UKIP Leader Roger Knapman has accused Conservative leadership contender David Davis of the ‘wholesale plunder’ of UKIP policy, by hijacking the work Knapman carried out as a whip in the Tory Government of the early 1990's.
Knapman said that Mr Davis’ who has recently pledged to hold more referendums on Britain's EU commitments meant that once again the Conservative Party would be using UKIP policy initiatives to bolster its image of Euroscepticism.
Knapman Said “While I am gratified to hear that Mr Davis now wants to undo the provisions of the Maastricht Treaty which he helped to force through, his plan is unworkable."
He went on “It is naive the think that the EU will allow a British [Tory] government to merely grab back the bits of power that it wants while leaving the rest of the structure in place."
Knapman added that this is the second time that Mr Davis had plagiarised UKIP policy, the first being the Conservatives’ much criticised extreme immigration policies in 2004.

Source: UKIP


It might be a contradiction in terms, but this month UKIP MEP for the south west Graham Booth has placed a codicil to his will such that his name will not be "taken in vain after his death", in the hope that he will "die with honour."
In a pathetic display of how UKIP MEPs while away their time in Brussels, apparently fighting for Britian's withdrawal from the EU, Booth has written to the Parliament's President Josep Borrell, demanding that should he die whilst still an MEP, any possible tributes should make no mention of his name in connection to the EU.
On his website, Booth goes on that he would prefer Britain's early withdrawal from the EU in order that he can resign from the Parliament, meaning the codicil be revoked.
If that is to be the case the 65 year old veteran who has his days numbered, better get down to doing some meaningful work in the Parliament.

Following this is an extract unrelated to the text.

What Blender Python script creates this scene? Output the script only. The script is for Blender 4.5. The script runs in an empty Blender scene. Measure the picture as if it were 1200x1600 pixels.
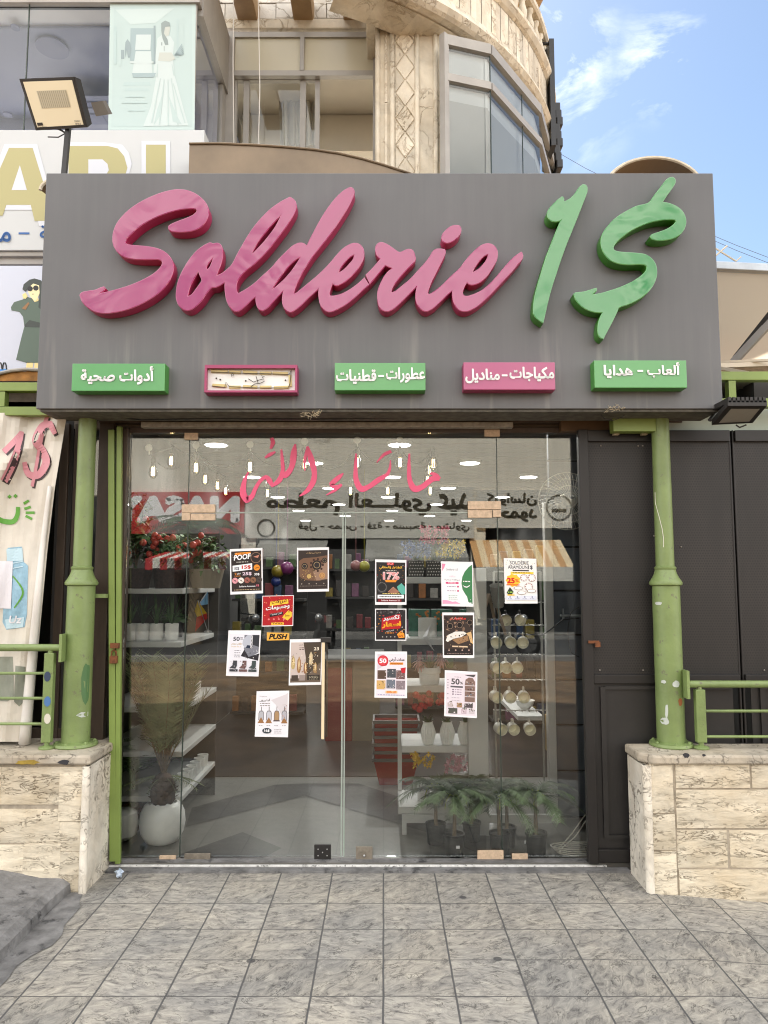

His letter to the President of the EU Parliament is reproduced below.


Mr Joseph Borrell

President, European Parliament

Dear Mr Borrell,

After the minute silence in plenary on October 12th, marking the sad death of Herr Zimmerling MEP you remarked that he died "in the service of Europe".

Can I please obtain your assurance that should I, or any of my colleagues in the UK Independence Party, pass away whilst still members, you will not make such a comment about us. This is not an epitaph any of us would appreciate.

Yours sincerely,

Graham Booth MEP

Borrell's likely reply:

Graham who?!?

Don't flatter yourself mate.

Wednesday, November 2

Farage and Bloom go state side

Following in the footsteps of Charles and Camilla who this week embarked on a tour of the USA, were the not quite so glamorous UKIP couple of Nigel Farage and Godfrey Bloom.
Unlike most MEPs who usually dedicate this point in the Parliament's calendar to undertake work in their constituencies, Farage and Bloom set off on a jolly to the States where they are set to address the Competitive Enterprise Institute in Washington.
The trip is intended to drum up support of their anti EU sentiments state side and raise a bit of much needed cash for UKIP.
In the past UKIP have falsely accused the EU of being founded on anti americanist attitudes.
It is expected that in their addresses the infamous UKIP pair will scare monger amongst their audience with issues such as EU co-operation ion areas such as defence and technology as a threat to the USA's position in the world.